Kaylie Smith introduces the crow as a symbol of destiny early in the text. By attaching the image of the crow directly to the invitation to Enchantra, Smith makes it clear that Genevieve is destined to travel to the Enchantra estate and enter the Hunt.
“From the moment she found the photograph, Genevieve had found herself asking the same questions. She knew that her mother’s locket was connected to her family’s lineage, that it had always been meant to pass on to Ophelia upon their mother’s death. Was the man in the picture a Necromancer, too? Did he have children? Were any of them…like her?”
Genevieve outlines her core desire and motivation for seeking out Enchantra. She wants to find other children of necromancers who did not inherit their families’ powers. Without the necromancy aspect of her familial lineage, Genevieve struggles with The Search for Identity and Self-Acceptance, and she seeks external examples of how to exist in the world.

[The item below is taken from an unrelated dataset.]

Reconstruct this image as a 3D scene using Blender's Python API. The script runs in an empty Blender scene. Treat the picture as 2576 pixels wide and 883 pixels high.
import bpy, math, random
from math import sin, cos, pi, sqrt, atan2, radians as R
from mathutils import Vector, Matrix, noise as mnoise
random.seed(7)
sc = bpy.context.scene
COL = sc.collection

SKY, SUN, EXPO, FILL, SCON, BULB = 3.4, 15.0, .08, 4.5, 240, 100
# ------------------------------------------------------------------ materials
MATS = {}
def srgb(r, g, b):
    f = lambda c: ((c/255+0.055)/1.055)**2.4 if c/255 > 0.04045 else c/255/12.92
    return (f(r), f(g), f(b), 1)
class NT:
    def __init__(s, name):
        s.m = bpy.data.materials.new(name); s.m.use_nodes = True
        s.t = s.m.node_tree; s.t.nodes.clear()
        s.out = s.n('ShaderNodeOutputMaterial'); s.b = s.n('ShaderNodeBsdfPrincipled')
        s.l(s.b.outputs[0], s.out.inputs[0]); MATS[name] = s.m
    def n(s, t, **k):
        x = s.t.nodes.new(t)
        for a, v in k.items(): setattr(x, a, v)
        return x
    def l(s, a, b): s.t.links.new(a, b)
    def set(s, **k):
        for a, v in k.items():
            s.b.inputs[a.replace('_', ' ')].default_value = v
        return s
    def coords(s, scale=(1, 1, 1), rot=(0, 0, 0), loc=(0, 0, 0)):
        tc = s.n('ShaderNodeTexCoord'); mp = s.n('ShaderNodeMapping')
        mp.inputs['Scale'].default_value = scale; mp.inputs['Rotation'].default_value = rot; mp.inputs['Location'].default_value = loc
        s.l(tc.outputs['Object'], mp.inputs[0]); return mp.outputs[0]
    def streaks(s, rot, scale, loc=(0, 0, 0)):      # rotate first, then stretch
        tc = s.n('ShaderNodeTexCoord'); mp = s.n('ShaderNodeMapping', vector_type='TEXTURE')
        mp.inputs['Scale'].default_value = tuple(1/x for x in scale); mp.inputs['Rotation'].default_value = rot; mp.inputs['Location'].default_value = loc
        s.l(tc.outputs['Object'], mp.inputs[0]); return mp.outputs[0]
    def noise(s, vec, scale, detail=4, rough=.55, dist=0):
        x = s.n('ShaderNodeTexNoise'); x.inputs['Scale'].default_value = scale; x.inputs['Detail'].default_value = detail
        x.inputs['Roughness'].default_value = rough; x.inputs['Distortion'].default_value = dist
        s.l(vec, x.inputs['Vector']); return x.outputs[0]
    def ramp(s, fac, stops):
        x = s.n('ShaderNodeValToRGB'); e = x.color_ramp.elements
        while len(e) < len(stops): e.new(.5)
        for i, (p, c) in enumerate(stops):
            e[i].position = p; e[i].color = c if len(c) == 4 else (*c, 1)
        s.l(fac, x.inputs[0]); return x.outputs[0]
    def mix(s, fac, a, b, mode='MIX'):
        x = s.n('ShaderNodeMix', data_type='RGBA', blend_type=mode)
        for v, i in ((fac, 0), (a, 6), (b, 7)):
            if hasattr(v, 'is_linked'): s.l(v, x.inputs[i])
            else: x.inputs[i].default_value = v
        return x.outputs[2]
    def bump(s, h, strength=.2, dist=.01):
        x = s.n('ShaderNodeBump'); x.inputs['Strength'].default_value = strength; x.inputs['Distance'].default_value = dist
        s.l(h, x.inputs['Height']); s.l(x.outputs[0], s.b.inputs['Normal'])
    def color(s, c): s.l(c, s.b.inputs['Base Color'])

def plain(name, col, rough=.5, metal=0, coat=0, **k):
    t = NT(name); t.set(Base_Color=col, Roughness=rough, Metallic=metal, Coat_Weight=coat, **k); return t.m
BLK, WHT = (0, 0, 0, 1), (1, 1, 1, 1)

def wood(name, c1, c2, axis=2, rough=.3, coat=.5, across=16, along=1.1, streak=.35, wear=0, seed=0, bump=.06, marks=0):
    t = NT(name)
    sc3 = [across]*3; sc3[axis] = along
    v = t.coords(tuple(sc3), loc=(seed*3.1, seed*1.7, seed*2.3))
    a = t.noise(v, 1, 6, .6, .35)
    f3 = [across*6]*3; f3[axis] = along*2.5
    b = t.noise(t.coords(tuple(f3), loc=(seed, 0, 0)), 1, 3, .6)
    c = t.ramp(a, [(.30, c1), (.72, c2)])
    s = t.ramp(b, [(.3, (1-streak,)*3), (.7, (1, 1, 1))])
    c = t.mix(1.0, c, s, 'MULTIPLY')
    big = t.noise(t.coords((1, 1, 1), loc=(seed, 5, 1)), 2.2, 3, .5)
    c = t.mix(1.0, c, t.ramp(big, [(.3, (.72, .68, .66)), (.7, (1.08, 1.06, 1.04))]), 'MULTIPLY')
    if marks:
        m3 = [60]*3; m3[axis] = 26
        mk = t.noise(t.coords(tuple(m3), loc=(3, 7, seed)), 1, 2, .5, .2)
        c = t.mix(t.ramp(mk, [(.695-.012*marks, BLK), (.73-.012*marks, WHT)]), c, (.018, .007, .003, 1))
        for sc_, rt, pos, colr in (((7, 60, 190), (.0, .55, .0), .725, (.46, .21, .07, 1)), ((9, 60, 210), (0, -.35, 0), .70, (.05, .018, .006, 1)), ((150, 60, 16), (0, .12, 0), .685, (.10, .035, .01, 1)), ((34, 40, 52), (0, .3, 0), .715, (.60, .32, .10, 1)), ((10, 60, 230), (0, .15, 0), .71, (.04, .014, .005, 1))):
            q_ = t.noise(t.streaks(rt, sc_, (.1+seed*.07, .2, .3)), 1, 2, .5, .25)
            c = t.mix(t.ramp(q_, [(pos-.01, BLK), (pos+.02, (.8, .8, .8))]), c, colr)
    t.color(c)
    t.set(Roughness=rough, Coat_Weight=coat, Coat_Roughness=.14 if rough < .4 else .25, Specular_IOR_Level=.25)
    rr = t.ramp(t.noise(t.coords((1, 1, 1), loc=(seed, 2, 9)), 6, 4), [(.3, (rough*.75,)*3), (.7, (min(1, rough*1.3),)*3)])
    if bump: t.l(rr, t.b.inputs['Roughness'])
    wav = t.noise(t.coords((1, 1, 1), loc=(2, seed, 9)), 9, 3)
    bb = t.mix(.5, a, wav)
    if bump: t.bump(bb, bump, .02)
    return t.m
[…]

“Ophelia might be the Necromancer, but Genevieve dealt with Ghosts just the same. Only hers were still alive.”
Genevieve is haunted throughout the narrative not by the dead, like her sister, but by the living. She’s haunted by Farrow Henry and the damage he wrought in her life and the lives of those she brought into their conflict, namely Basile. She’s haunted by these memories that influence her identity, as she sees herself in a negative light because of the pain of her past.